Michel P. Stern (of Robbins, Oseran Robbins), for respondent.
In this proceeding, the relators seek a writ of mandamus directing the respondent to dismiss a pending claim without prejudice.
[1] In King County cause No. 573459, the complaint was served September 7, 1960, but not filed with the clerk of the court until September 19, 1961. The answer was served October 4, 1960, but not filed until November 3, 1961. The cause was at issue October 4, 1960, upon the serving of the answer. Burns v. Payne, ante p. 323, 373 P.2d 790 (1962). It was not noted for trial until December 4, 1961. Rule of Pleading, Practice and Procedure 41.04W, RCW Vol. 0, in so far as material here, provides:
"Any civil action shall be dismissed, without prejudice, for want of prosecution whenever the plaintiff . . . neglects to note the action for trial or hearing within one year after any issue of law or fact has been joined, unless the failure to bring the same on for trial or hearing was caused by the party who makes the motion to dismiss. . . ."
[2] The record establishes that the failure to note the cause for trial within one year was not caused by the party making the motion to dismiss. Under these facts, the court exercises no discretion in granting the motion. Burns v. Payne, supra; Gray v. Olin Mathieson Chemical Corp., ante p. 236, 373 P.2d 481 (1962); Franks v. Douglas, 57 Wn.2d 583, 358 P.2d 969 (1961).
[3] Plaintiffs attempted to note the cause for trial after one year had elapsed. Relators, upon being served, immediately requested a jury and promptly moved to dismiss. Under these facts, the plaintiffs were not misled by relators' pretrial request for a jury. Relators were entitled to a trial by jury, as a matter of right. Further, the request for a jury did not indicate a clear intention on the part of the relators to waive a known right.
In Gray v. Olin Mathieson Chemical Corp., supra, we said:
"The rule provides for no extensions of time because of depositions, interrogatories, demands for admissions, or pretrial procedures. [Citing case.] The requirement remains that an action must be noted for trial within one year after it is at issue."
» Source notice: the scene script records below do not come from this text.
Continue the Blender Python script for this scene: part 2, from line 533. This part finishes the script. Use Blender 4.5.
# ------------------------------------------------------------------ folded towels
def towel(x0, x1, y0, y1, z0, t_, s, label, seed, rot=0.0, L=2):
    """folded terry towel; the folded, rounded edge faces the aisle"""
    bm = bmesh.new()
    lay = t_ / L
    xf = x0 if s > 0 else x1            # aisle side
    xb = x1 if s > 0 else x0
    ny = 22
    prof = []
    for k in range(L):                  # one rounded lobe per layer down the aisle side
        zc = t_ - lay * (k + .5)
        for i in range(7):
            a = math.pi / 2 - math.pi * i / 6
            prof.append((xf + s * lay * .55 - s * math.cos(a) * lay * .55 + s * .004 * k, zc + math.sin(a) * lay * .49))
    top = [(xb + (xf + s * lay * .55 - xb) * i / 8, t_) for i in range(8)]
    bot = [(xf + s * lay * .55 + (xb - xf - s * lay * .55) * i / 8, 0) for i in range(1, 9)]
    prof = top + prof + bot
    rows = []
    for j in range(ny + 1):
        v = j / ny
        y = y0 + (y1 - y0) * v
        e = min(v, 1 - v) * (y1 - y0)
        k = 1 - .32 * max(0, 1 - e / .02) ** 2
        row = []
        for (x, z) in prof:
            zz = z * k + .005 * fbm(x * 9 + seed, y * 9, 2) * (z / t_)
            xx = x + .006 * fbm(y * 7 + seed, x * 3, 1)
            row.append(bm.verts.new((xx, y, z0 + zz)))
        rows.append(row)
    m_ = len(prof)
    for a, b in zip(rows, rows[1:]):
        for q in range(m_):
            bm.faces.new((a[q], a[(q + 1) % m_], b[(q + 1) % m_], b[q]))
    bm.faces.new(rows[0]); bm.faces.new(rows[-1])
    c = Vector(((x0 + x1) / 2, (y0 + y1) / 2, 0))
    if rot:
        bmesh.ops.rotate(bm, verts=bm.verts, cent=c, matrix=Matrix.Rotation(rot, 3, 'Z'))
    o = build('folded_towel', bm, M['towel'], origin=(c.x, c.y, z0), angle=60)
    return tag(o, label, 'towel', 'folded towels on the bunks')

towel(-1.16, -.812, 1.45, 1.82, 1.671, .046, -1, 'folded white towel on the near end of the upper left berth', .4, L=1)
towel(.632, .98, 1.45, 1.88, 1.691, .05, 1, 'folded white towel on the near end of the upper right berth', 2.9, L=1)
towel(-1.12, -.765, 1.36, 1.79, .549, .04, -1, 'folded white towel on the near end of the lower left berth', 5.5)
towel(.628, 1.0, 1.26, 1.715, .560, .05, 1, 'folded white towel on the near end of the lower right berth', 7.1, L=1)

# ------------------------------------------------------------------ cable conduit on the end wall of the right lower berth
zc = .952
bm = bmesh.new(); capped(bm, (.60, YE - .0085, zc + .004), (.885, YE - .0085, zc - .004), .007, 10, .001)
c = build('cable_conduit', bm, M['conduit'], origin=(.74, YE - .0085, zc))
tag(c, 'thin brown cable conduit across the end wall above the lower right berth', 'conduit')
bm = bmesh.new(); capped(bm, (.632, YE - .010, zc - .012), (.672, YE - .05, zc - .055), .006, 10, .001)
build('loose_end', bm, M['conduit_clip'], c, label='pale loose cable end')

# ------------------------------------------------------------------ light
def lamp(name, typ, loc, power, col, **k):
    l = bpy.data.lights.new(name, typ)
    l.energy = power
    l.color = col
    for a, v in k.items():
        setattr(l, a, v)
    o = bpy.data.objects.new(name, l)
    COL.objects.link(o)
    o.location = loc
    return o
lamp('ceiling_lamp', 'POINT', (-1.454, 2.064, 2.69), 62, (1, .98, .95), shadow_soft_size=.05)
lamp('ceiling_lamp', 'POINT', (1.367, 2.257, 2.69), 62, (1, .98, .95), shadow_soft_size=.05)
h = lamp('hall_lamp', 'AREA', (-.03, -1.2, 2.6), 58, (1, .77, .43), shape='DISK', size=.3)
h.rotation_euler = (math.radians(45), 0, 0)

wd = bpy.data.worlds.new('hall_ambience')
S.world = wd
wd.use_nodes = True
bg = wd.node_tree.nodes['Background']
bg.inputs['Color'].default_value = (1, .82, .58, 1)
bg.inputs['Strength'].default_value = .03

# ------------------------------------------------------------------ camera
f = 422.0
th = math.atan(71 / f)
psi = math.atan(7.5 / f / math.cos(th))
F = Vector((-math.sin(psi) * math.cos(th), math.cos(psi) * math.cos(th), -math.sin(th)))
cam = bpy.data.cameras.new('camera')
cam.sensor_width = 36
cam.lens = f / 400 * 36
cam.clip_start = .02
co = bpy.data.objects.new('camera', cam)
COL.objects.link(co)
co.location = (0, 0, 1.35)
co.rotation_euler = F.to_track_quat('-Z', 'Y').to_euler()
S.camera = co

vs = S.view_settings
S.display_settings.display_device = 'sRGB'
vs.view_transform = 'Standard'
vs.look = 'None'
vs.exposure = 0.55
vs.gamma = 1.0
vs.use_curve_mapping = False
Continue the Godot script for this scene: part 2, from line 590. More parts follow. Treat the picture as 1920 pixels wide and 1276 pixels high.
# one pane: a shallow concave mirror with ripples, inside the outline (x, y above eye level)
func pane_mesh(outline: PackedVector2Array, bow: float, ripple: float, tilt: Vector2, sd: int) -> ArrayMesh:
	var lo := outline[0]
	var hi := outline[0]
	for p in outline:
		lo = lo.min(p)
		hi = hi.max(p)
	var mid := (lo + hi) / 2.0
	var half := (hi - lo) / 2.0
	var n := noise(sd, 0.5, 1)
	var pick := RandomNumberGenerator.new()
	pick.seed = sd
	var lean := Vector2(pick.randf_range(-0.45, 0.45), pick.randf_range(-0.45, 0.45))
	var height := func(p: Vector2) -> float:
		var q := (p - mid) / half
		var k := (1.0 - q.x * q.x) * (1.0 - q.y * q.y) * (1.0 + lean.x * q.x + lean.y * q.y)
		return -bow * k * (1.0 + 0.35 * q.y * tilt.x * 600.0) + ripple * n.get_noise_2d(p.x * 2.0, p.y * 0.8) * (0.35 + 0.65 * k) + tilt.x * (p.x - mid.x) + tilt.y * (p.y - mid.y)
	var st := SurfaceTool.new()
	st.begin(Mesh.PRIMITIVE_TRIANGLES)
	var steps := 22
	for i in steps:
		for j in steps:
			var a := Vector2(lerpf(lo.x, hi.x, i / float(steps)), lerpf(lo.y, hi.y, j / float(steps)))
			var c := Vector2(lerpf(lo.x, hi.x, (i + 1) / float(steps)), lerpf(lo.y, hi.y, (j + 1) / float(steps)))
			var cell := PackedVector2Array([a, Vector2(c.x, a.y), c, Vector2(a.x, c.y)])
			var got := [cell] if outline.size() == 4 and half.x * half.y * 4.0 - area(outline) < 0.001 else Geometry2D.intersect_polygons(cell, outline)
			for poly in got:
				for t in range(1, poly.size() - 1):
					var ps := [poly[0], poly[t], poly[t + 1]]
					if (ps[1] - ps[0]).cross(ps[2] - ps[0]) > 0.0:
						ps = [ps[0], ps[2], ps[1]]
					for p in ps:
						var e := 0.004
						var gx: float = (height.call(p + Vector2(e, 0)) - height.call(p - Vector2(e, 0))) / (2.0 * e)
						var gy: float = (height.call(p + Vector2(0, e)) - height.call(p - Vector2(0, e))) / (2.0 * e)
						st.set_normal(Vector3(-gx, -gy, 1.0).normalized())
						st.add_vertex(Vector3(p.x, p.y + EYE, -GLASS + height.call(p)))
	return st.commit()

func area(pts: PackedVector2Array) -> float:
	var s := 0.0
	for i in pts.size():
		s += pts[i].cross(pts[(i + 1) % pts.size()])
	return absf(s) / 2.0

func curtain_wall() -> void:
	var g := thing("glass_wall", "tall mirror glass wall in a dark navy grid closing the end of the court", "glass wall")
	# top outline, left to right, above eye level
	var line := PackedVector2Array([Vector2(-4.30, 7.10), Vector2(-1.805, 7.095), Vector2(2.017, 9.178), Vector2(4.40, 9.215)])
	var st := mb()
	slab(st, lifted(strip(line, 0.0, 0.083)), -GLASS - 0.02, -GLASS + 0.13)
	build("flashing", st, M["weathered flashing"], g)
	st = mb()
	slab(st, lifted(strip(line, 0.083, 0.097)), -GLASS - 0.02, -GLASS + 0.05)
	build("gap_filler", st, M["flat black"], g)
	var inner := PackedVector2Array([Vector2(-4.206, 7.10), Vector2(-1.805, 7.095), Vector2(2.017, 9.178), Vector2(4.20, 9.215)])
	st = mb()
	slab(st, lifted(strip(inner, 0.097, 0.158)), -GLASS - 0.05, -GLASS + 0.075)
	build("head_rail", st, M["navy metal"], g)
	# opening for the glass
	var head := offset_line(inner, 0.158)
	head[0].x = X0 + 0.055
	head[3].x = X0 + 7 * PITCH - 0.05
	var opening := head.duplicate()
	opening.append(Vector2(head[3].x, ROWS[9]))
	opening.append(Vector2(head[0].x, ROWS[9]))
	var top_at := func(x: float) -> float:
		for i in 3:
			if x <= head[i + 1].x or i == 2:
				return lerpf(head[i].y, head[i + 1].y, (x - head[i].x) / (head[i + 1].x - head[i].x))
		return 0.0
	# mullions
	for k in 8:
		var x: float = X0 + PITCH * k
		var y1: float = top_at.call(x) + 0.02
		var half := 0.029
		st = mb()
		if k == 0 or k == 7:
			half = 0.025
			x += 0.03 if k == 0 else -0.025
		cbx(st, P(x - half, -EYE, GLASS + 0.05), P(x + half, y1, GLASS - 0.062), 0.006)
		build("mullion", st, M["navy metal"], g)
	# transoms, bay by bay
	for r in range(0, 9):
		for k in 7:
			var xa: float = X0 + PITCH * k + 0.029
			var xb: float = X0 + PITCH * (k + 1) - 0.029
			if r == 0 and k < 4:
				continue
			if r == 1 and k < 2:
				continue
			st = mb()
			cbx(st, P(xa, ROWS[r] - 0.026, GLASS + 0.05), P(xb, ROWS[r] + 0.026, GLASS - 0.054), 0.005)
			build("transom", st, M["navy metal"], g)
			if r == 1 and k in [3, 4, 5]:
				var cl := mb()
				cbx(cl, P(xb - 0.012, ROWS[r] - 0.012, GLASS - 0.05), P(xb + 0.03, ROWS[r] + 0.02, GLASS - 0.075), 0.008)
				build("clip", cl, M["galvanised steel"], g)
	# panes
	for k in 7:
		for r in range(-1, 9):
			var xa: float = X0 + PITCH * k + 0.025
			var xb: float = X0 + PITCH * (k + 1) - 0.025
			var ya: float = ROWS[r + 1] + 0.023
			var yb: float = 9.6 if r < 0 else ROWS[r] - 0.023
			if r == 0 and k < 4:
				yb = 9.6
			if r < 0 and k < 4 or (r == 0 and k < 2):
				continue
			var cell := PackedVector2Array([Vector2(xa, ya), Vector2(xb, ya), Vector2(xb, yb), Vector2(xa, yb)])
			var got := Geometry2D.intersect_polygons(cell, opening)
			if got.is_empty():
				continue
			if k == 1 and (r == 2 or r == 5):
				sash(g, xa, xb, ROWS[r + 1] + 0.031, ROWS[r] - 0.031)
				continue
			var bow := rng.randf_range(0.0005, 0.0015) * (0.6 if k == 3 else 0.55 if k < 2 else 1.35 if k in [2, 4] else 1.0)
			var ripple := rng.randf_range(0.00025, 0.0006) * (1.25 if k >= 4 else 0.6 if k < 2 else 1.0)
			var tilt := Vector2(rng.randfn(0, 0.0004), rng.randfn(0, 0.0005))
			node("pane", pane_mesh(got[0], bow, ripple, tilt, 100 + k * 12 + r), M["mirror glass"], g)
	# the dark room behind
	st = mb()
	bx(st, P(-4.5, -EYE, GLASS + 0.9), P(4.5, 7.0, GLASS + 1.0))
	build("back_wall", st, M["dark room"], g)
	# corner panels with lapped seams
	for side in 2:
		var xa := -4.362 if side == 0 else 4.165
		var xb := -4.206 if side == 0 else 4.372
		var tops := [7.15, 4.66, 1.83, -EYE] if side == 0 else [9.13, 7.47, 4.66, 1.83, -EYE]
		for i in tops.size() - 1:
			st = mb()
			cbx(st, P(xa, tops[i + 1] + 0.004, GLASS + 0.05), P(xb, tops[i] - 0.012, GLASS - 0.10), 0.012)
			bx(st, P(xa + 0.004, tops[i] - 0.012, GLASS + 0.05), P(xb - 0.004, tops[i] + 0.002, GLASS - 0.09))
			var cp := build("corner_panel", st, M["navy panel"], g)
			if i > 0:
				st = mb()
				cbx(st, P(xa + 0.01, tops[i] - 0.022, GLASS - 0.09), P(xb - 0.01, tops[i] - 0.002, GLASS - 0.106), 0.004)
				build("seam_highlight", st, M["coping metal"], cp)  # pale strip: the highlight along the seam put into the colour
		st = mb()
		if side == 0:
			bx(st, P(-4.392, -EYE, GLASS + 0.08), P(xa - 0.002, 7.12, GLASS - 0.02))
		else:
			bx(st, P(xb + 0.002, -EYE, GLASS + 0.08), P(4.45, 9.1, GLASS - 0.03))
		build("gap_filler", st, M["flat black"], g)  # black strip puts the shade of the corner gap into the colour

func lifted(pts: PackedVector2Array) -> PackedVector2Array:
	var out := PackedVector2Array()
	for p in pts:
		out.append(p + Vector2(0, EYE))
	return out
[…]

See, also, O'Connor v. Tesdale, 34 Wn.2d 259, 209 P.2d 274 (1949); State ex rel. Pacific Fruit Produce Co. v. Superior Court, 22 Wn.2d 327, 155 P.2d 1005 (1945); Carter v. Curlew Creamery Co., 16 Wn.2d 476, 134 P.2d 66 (1943); Constantino v. Moreschi, 9 Wn.2d 638, 115 P.2d 955 (1941); State ex rel. Philips v. Hall, 6 Wn.2d 531, 108 P.2d 339 (1940).
For the reasons stated, the writ will issue, directing respondent to enter judgment of dismissal in King County cause No. 573459, in compliance with Rule of Pleading, Practice and Procedure 41.04W, RCW Vol. 0, supra.